2828. Check if a String Is an Acronym of Words

Description

Given an array of strings words and a string s, determine if s is an acronym of words.

The string s is considered an acronym of words if it can be formed by concatenating the first character of each string in words in order. For example, "ab" can be formed from ["apple", "banana"], but it can't be formed from ["bear", "aardvark"].

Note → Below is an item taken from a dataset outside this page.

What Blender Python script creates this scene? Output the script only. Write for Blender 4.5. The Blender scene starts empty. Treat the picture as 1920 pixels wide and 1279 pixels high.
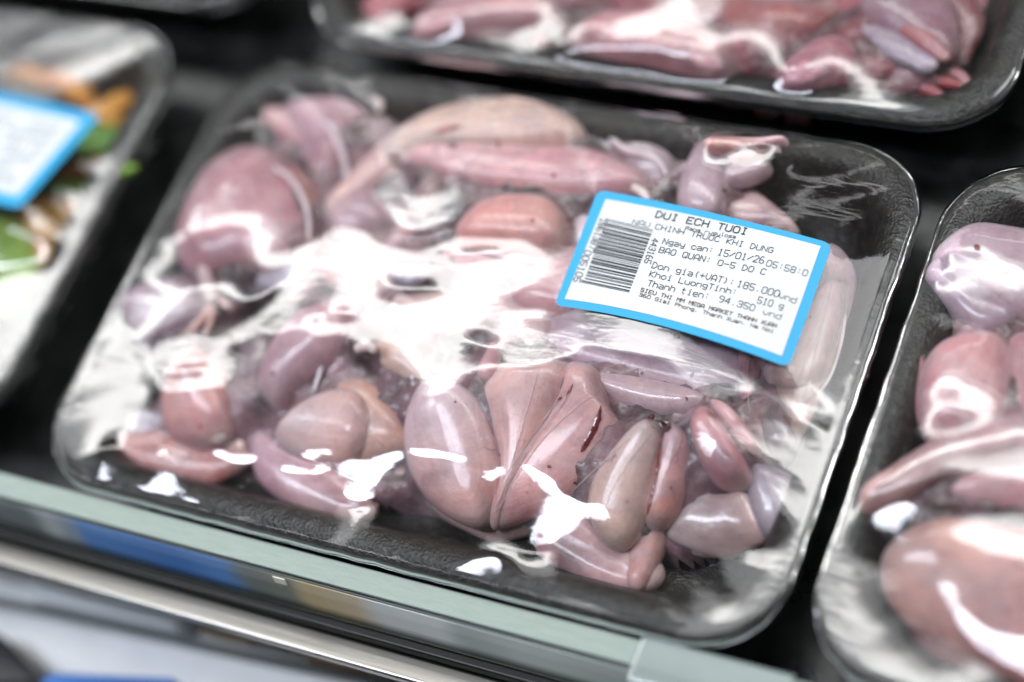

Return true if s is an acronym of words, and false otherwise.

Example 1:

Input: words = ["alice","bob","charlie"], s = "abc"
Output: true
Explanation: The first character in the words "alice", "bob", and "charlie" are 'a', 'b', and 'c', respectively. Hence, s = "abc" is the acronym.

Example 2:

Input: words = ["an","apple"], s = "a"
Output: false
Explanation: The first character in the words "an" and "apple" are 'a' and 'a', respectively. 
The acronym formed by concatenating these characters is "aa". 
Hence, s = "a" is not the acronym.

Example 3:

Input: words = ["never","gonna","give","up","on","you"], s = "ngguoy"
Output: true
Explanation: By concatenating the first character of the words in the array, we get the string "ngguoy". 
Hence, s = "ngguoy" is the acronym.

Constraints:

1 <= words.length <= 100
1 <= words[i].length <= 10
1 <= s.length <= 100
words[i] and s consist of lowercase English letters.

Solutions

Solution 1: Simulation

We can iterate over each string in the array $words$, concatenate their first letters to form a new string $t$, and then check if $t$ is equal to $s$.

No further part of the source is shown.